The Psychedelic Furs - Talk Talk Talk
#272
By Chris Roberts
The Psychedelic Furs
Talk Talk Talk
Genre: New Wave Post Punk Alt Rock
Allen’s Rating: 3.5 out of 5
Chris’ Rating: 2.74 out of 5
Highlights:
Pretty In Pink
The Furs weren’t as big as The Cure, The Smiths or Depeche Mode, but they had multiple modern rock hits strung out over the entire decade. “Pretty In Pink,” Love My Way,” “Heartbreak Beat,” “Ghost In You,” and “Heaven” are ones I know without looking them up. I don’t have strong feelings about most of these hits. Even in the 80’s or 90’s, the Furs never hooked me into caring about them as much as say, The Cult, The Smithereens or Cocteau Twins. The one exception is “Pretty In Pink.” The only reason I care, is related to the John Hughes movie named after the song. It’s not a great movie, nor has it aged well. But I saw a test screening at Paramount Pictures (where I’d work a few years later). Also, many scenes were filmed on location at my high school. And, I saw the film again, on Valentine’s Day, with my first real girlfriend. So when I hear that song (or OMD’s “If You Leave”) there’s many positive associations.
It wasn’t until I listened to Talk Talk Talk, the Furs second album, that I realized I don’t like Richard Butler’s voice. Allen Lulu covered it better than I ever could in his review of the Furs debut album. Most of the time, I can warm up to weird vocals with a few listens. I even got used to (and kinda love) the cookie monster singing in my metal. I realized, I can deal with one song from the Furs. But ten? That’s too many. On Talk Talk Talk, the best thing I could say is also the worst thing: every song just reminds me of “Pretty In Pink.” And I’m actually getting pretty tired of “Pretty In Pink.”
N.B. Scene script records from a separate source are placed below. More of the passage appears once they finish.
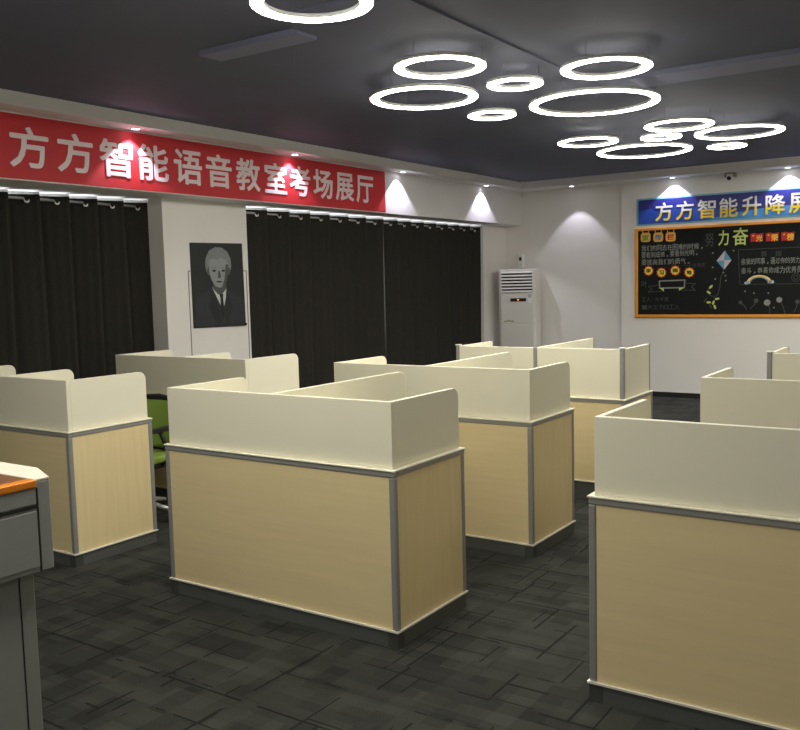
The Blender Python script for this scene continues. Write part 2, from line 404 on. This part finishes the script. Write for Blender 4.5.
# ------------------------------------------------------------------ lectern at the left edge
t = thing('lectern', 'grey metal lectern with white rim and orange wooden edge at the left photo edge', 'lectern', (-2.70, 1.05, 0))
X1, Y1 = .36, .575                                # right side and far end, from the base point
def lp(x): return x
body = [(-X1, -.565), (X1-.05, -.565), (X1, -.50), (X1, .511), (X1-.153, Y1), (-X1, Y1)]
MB().prism(body, .672, .945, 'z').build('cabinet', 'pod', t, bevel=.004)
rim = MB().prism([(-X1, .465), (X1, .465), (X1, .511), (X1-.153, Y1), (-X1, Y1)], .945, .952, 'z')
rim.prism([(-X1, -.565), (X1-.05, -.565), (X1, -.50), (X1, -.46), (-X1, -.46)], .945, .952, 'z').prism([(-X1, -.46), (-X1+.10, -.46), (-X1+.10, .465), (-X1, .465)], .945, .952, 'z')
rim.build('top_rim', 'pod_top', t, bevel=.002)
box(-X1+.10, X1-.03, -.46, .465, .945, .949).build('desktop', 'pod_wood', t)
box(X1-.03, X1+.010, -.46, .465, .928, .953).build('edge_strip', 'pod_edge', t, bevel=.006, segs=3)
dr = box(X1, X1+.004, -.46, .462, .880, .926).build('drawer', 'pod', t, bevel=.001)
box(X1, X1+.003, -.46, .462, .866, .876).build('drawer_gap', 'gap', t)
box(X1, X1+.005, -.46, .462, .690, .858).build('door', 'pod', t, bevel=.002)
box(X1, X1+.002, .464, .470, .674, .926).build('seam', 'gap', t)
X2, Y2 = .30, .480
MB().prism([(-X2, -.48), (X2, -.48), (X2, Y2), (-X2, Y2)], 0, .672, 'z').build('pedestal', 'pod', t, bevel=.004)
box(X2, X2+.0015, Y2-.052, Y2-.048, .02, .668).build('seam', 'gap', t)
for k in range(5):
    box(X2, X2+.0015, Y2-.135-.03*k, Y2-.131-.03*k, .10, .178-.004*k).build('vent_slot', 'gap', t)

# ------------------------------------------------------------------ curtains
XC = -5.93
def curtain(label, y0, y1, folds, ph, XC=XC):
    t = thing('curtain', label, 'curtain', (XC, (y0+y1)/2, 0), 0, 'dark grommet curtains')
    L_ = y1-y0; A = .046; zt = 2.220
    rnd = [random.uniform(-.5, .5) for _ in range(folds+2)]
    def P(u, v):
        s = u*folds
        k = int(min(s, folds-1e-6)); j = 0.
        low = 1-v
        q = 2*PI*s+ph+.35*low*math.sin(2.1*s+j)
        x = A*(math.sin(q)-.42*math.sin(2*q)+.18*math.sin(3*q))*(1+.25*low*math.sin(1.3*s))
        x += .012*low*math.sin(5.1*s+1)
        y = -L_/2+L_*u+.016*low*math.sin(1.7*s)
        y = max(-L_/2, min(L_/2, y))
        return (x, y, .02+(zt-.02)*v)
    n = folds*16
    MB().sheet(P, n, 18).build('cloth', 'curtain', t, solid=.005)
    def T(u, v):
        x, y, _ = P(u, 1.0); return (x, y, zt+.019*v)
    MB().sheet(T, n, 1).build('header_tape', 'tape', t, solid=.003)
    for k in range(folds):
        u = (k+1-ph/(2*PI)+.06) / folds
        if not .01 < u < .99: continue
        x, y, _ = P(u, .985)
        MB().tube([(x+.012, y+.020*math.cos(a), 2.182+.020*math.sin(a)) for a in [PI+PI*i/10 for i in range(11)]], [.003, .005, .006, .007, .007, .007, .007, .007, .006, .005, .003], 6).build('eyelet_daylight', 'eyelet_daylight', t)  # white crescents stand for daylight showing through the eyelet holes
    return t
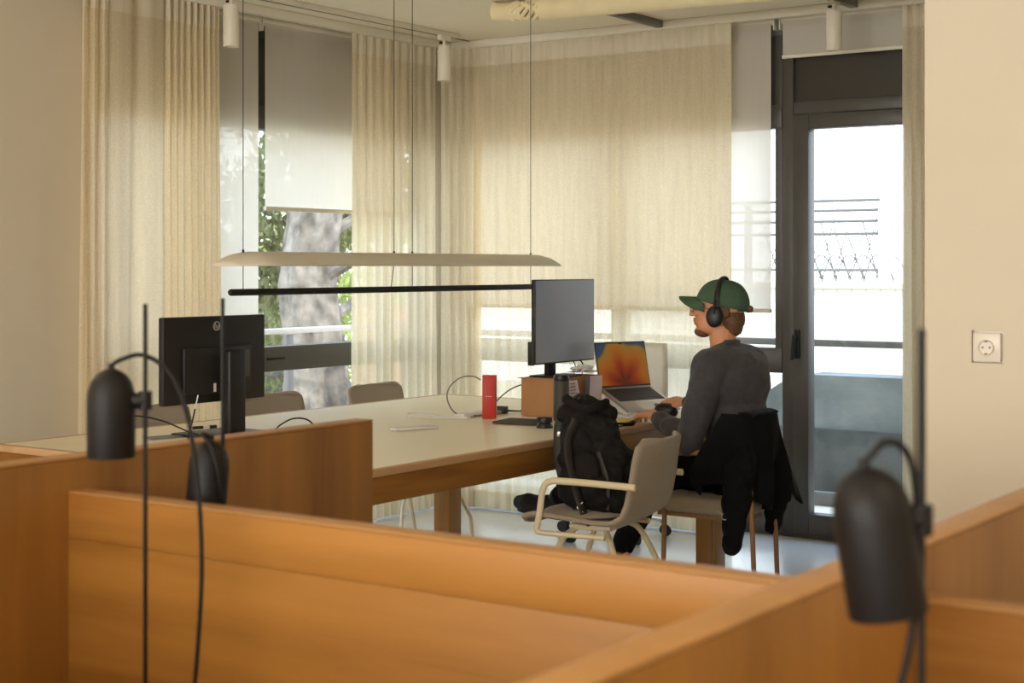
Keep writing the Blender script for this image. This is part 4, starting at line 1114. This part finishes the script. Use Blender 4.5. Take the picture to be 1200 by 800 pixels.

I tried digging into some lyrics, to see if I could find something else to talk about, and I realized. This is even worse. Richard Butler sounds like a big asshat. He wants to sleep with you, but he’s not going to dance, or bother with seduction. Forget that. More likely, he’s going to talk shit about you afterward, how you’re not really interesting, and he’s sort of over you anyways. Love works only one way. Richard Butler’s way. There’s no shortage of dicks in rock, and “don’t care, whatever” sums up the nineties, but Butler ALSO has an annoying voice. Imagine if Neil Young performed Limp Bizkit’s material.
It’s a shame, because the Furs fuzzy jangle is otherwise legit and holds up well. The album is less new wave and more post punk than I’d guessed. The original album version of “Pretty In Pink” is a blast. “Mr. Jones” and “Into You Like A Train” really rock. The saxy first minute of “All This and Nothing” conjures up some excellent rainy-day melancholia. “Dumb Waiters” caterwauls for a few glorious moments before Butler opens up his mouth.
But overall, I’m left wondering if the Furs might have had more success with a different frontman. That test screening of Pretty In Pink? Molly Ringwald ended up with Ducky. I thought it was better, but I guess I don’t know everything.